In South Africa, elephants are protected in both public and private reserves, including Kruger's 1.9 million hectares. Once they are introduced or reintroduced into a safe area, their numbers can grow very quickly and in the past 20 years, the elephant population of Kruger has nearly doubled and continues to grow exponentially.

Conservationists hadn't thought about how to protect nature from the elephants so now they need to create a sustainable system for the surrounding vegetation.   

Between 2008 and 2014, the team surveyed more than 10.4 million trees and woody plants across 19 landscapes within Kruger using an airplane-mounted Light Detection and Ranging (LiDAR) sensor.
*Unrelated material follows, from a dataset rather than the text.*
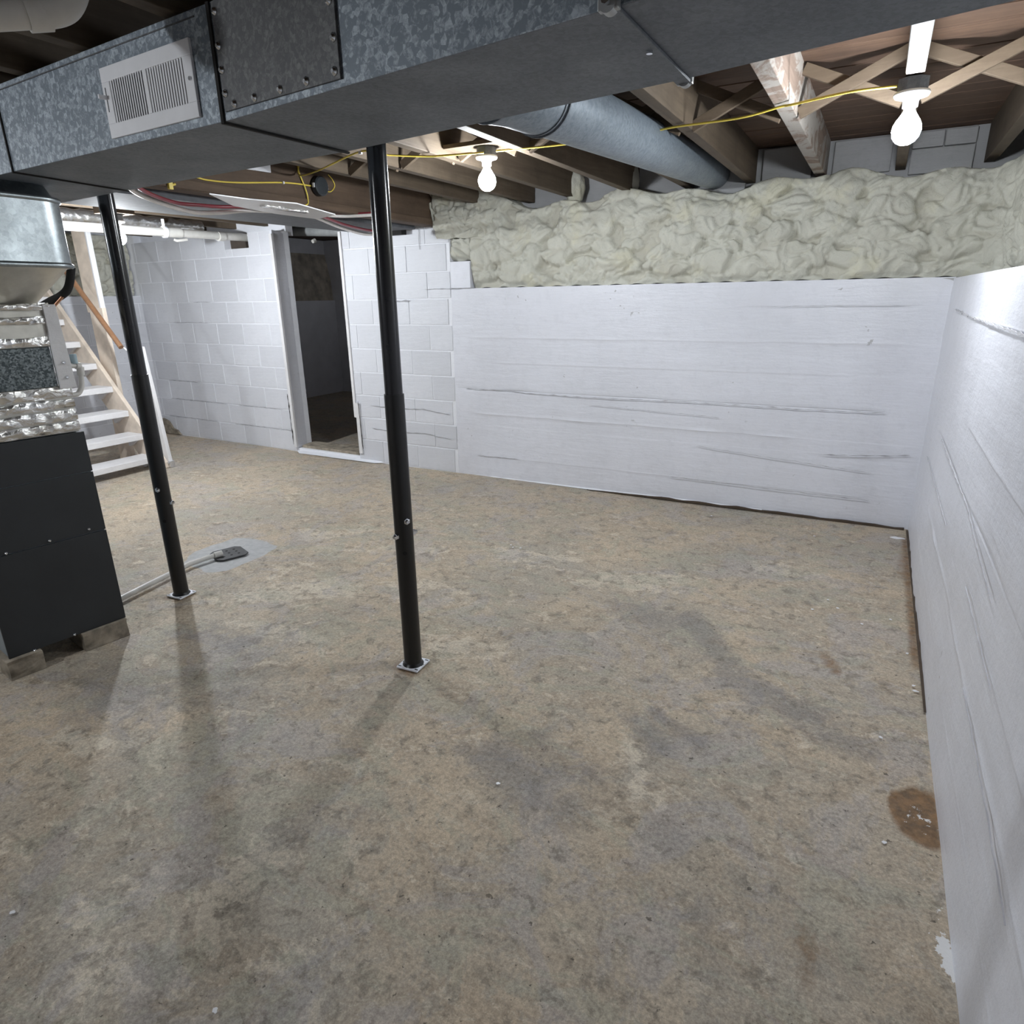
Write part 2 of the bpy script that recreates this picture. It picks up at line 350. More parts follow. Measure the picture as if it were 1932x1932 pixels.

LiDAR uses reflected laser light to image vegetation in 3-D. It enabled the team to determine and rank the different factors that caused trees to fall. 

They examined the environmental, biotic, and conservation management factors affecting fallen trees. They found a mean tree-fall rate of 8 trees per hectare (or 12 percent of trees per hectare) every other year, which is considered very high in savanna ecological predictions. The team expected topography and soils to be contributing factors behind observed geographic patterns in tree-fall rate. And they were. But their findings also revealed another major factor in play: the density of the landscape's elephant population. Fire frequency was another contributor, but it was half as important as elephants in determining tree-fall rates.